» REQUIREMENT
Return the lines below exactly, from the first line to the line that contains "S = bpy.context.scene; C = S.collection". Leave out pictures.

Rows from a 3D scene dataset
====================

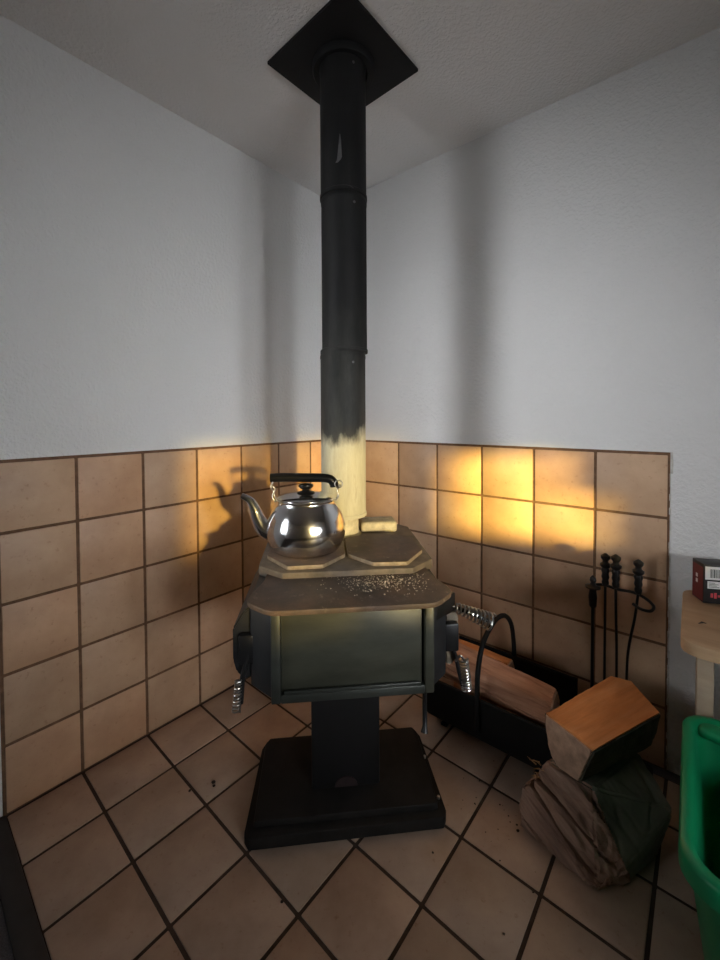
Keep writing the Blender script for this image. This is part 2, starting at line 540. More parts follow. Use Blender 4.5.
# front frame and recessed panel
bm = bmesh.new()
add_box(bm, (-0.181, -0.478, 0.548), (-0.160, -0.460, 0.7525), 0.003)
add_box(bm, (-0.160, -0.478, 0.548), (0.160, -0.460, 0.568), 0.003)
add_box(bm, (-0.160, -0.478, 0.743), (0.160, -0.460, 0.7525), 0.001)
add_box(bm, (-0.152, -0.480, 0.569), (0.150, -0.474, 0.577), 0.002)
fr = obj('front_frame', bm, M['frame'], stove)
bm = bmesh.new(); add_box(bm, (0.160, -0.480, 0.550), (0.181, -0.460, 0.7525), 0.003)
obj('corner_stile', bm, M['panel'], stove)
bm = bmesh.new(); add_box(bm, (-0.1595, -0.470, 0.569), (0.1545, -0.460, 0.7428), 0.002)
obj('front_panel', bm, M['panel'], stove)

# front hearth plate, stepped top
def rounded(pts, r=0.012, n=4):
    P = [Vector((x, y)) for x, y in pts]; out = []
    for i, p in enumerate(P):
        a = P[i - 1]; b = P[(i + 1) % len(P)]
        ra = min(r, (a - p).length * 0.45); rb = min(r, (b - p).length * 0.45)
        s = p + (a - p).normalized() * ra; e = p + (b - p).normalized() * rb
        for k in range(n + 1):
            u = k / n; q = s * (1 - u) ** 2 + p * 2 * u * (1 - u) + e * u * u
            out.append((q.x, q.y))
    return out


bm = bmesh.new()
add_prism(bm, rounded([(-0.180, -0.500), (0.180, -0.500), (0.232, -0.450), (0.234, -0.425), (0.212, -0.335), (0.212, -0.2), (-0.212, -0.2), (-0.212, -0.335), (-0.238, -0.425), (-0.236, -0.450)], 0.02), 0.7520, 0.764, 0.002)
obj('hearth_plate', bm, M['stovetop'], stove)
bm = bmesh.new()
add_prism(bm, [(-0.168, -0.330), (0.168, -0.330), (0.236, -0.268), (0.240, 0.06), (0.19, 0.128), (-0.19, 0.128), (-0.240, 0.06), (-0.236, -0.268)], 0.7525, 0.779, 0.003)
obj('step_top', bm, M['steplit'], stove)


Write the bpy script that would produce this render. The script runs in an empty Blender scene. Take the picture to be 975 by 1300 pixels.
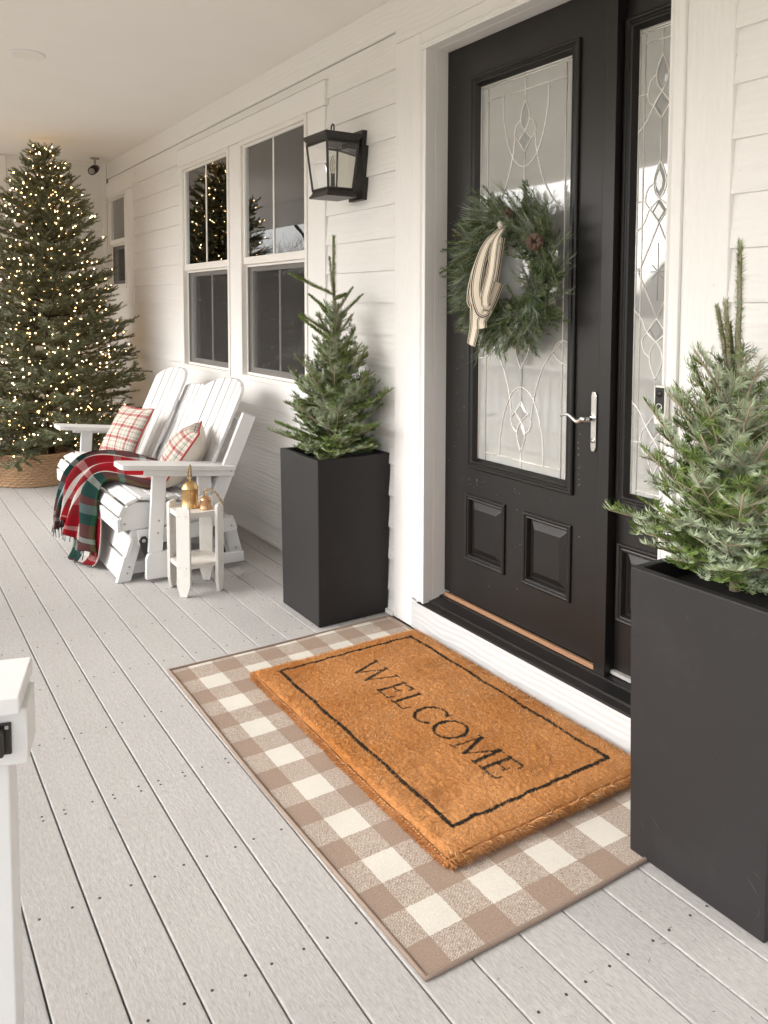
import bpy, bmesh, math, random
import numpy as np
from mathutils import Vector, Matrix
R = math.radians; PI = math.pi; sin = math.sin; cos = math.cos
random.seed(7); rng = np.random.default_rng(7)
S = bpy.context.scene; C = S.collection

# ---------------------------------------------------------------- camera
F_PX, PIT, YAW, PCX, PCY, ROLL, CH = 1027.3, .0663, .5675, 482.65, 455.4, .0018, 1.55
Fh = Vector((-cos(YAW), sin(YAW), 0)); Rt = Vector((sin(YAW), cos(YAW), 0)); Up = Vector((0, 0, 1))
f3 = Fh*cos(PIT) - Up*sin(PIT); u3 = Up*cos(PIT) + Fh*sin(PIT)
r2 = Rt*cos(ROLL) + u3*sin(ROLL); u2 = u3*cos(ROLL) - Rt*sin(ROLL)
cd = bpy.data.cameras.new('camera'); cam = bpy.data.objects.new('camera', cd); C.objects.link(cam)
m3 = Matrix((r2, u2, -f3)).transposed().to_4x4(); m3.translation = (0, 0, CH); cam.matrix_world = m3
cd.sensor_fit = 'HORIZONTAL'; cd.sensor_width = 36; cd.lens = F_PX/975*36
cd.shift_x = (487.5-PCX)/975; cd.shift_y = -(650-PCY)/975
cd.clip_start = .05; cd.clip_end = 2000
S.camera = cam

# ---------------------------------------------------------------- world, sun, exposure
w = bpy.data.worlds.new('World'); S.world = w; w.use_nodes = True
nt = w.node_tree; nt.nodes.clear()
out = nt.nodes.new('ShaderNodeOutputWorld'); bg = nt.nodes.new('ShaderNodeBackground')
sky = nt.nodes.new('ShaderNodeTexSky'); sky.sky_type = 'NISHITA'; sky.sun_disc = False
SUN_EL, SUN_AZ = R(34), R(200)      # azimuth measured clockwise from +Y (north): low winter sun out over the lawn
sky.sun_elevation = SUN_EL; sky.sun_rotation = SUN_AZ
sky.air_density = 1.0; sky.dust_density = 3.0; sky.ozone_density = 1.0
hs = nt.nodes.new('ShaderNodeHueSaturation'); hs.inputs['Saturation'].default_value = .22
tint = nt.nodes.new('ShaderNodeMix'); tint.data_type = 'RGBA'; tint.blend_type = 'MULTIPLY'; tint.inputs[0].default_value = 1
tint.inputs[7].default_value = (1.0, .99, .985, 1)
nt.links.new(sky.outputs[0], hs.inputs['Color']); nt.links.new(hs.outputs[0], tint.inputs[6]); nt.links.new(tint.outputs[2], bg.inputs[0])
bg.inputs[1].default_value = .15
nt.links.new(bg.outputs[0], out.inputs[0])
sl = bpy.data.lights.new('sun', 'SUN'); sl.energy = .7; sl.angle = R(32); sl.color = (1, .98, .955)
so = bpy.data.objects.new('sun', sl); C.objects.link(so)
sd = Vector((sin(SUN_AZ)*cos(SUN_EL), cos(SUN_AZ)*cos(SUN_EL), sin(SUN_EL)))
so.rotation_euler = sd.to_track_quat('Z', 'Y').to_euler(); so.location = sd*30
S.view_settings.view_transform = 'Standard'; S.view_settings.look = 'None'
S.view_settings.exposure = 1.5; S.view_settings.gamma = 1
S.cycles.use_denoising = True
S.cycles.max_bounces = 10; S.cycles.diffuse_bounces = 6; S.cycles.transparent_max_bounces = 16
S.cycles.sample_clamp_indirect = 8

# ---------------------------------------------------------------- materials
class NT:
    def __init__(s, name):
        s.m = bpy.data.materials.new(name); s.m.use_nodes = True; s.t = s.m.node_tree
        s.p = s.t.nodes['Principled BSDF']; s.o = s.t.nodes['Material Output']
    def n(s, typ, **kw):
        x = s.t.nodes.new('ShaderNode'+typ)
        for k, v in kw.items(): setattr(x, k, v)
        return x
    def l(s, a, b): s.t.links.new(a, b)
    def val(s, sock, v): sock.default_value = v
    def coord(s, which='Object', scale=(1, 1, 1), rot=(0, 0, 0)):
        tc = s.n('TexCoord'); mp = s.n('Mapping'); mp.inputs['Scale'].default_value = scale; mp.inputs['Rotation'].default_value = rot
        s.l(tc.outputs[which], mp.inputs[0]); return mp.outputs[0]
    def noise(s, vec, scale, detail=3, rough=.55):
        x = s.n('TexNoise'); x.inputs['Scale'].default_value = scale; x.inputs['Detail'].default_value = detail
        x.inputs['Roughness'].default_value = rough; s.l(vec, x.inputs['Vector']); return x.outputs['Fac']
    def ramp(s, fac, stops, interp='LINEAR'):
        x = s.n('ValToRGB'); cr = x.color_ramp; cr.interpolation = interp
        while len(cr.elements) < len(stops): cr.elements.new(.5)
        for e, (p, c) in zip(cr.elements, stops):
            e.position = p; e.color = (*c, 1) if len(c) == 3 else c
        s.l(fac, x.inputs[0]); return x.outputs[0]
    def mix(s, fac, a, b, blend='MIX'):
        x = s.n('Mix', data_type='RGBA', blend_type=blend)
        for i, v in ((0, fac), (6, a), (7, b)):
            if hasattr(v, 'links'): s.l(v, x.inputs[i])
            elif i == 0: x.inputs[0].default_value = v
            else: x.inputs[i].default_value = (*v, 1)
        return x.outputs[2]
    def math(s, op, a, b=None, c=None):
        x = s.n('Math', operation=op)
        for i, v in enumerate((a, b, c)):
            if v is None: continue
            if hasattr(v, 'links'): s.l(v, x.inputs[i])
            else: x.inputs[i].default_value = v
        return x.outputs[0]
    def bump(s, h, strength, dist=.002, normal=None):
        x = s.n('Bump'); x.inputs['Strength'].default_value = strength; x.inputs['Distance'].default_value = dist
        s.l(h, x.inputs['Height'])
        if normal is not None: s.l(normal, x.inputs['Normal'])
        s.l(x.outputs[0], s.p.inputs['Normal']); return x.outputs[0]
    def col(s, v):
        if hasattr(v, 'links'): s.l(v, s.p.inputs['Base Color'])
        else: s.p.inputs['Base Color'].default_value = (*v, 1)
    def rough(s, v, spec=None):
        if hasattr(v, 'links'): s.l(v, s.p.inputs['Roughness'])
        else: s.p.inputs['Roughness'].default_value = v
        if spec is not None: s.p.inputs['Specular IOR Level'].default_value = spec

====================

» OUTPUT FOR THIS EXERCISE
Keep writing the Blender script for this image. This is part 2, starting at line 540. More parts follow. Use Blender 4.5.
# front frame and recessed panel
bm = bmesh.new()
add_box(bm, (-0.181, -0.478, 0.548), (-0.160, -0.460, 0.7525), 0.003)
add_box(bm, (-0.160, -0.478, 0.548), (0.160, -0.460, 0.568), 0.003)
add_box(bm, (-0.160, -0.478, 0.743), (0.160, -0.460, 0.7525), 0.001)
add_box(bm, (-0.152, -0.480, 0.569), (0.150, -0.474, 0.577), 0.002)
fr = obj('front_frame', bm, M['frame'], stove)
bm = bmesh.new(); add_box(bm, (0.160, -0.480, 0.550), (0.181, -0.460, 0.7525), 0.003)
obj('corner_stile', bm, M['panel'], stove)
bm = bmesh.new(); add_box(bm, (-0.1595, -0.470, 0.569), (0.1545, -0.460, 0.7428), 0.002)
obj('front_panel', bm, M['panel'], stove)

# front hearth plate, stepped top
def rounded(pts, r=0.012, n=4):
    P = [Vector((x, y)) for x, y in pts]; out = []
    for i, p in enumerate(P):
        a = P[i - 1]; b = P[(i + 1) % len(P)]
        ra = min(r, (a - p).length * 0.45); rb = min(r, (b - p).length * 0.45)
        s = p + (a - p).normalized() * ra; e = p + (b - p).normalized() * rb
        for k in range(n + 1):
            u = k / n; q = s * (1 - u) ** 2 + p * 2 * u * (1 - u) + e * u * u
            out.append((q.x, q.y))
    return out


bm = bmesh.new()
add_prism(bm, rounded([(-0.180, -0.500), (0.180, -0.500), (0.232, -0.450), (0.234, -0.425), (0.212, -0.335), (0.212, -0.2), (-0.212, -0.2), (-0.212, -0.335), (-0.238, -0.425), (-0.236, -0.450)], 0.02), 0.7520, 0.764, 0.002)
obj('hearth_plate', bm, M['stovetop'], stove)
bm = bmesh.new()
add_prism(bm, [(-0.168, -0.330), (0.168, -0.330), (0.236, -0.268), (0.240, 0.06), (0.19, 0.128), (-0.19, 0.128), (-0.240, 0.06), (-0.236, -0.268)], 0.7525, 0.779, 0.003)
obj('step_top', bm, M['steplit'], stove)


Write the bpy script that would produce this render. The script runs in an empty Blender scene. Take the picture to be 975 by 1300 pixels.
import bpy, bmesh, math, random
import numpy as np
from mathutils import Vector, Matrix
R = math.radians; PI = math.pi; sin = math.sin; cos = math.cos
random.seed(7); rng = np.random.default_rng(7)
S = bpy.context.scene; C = S.collection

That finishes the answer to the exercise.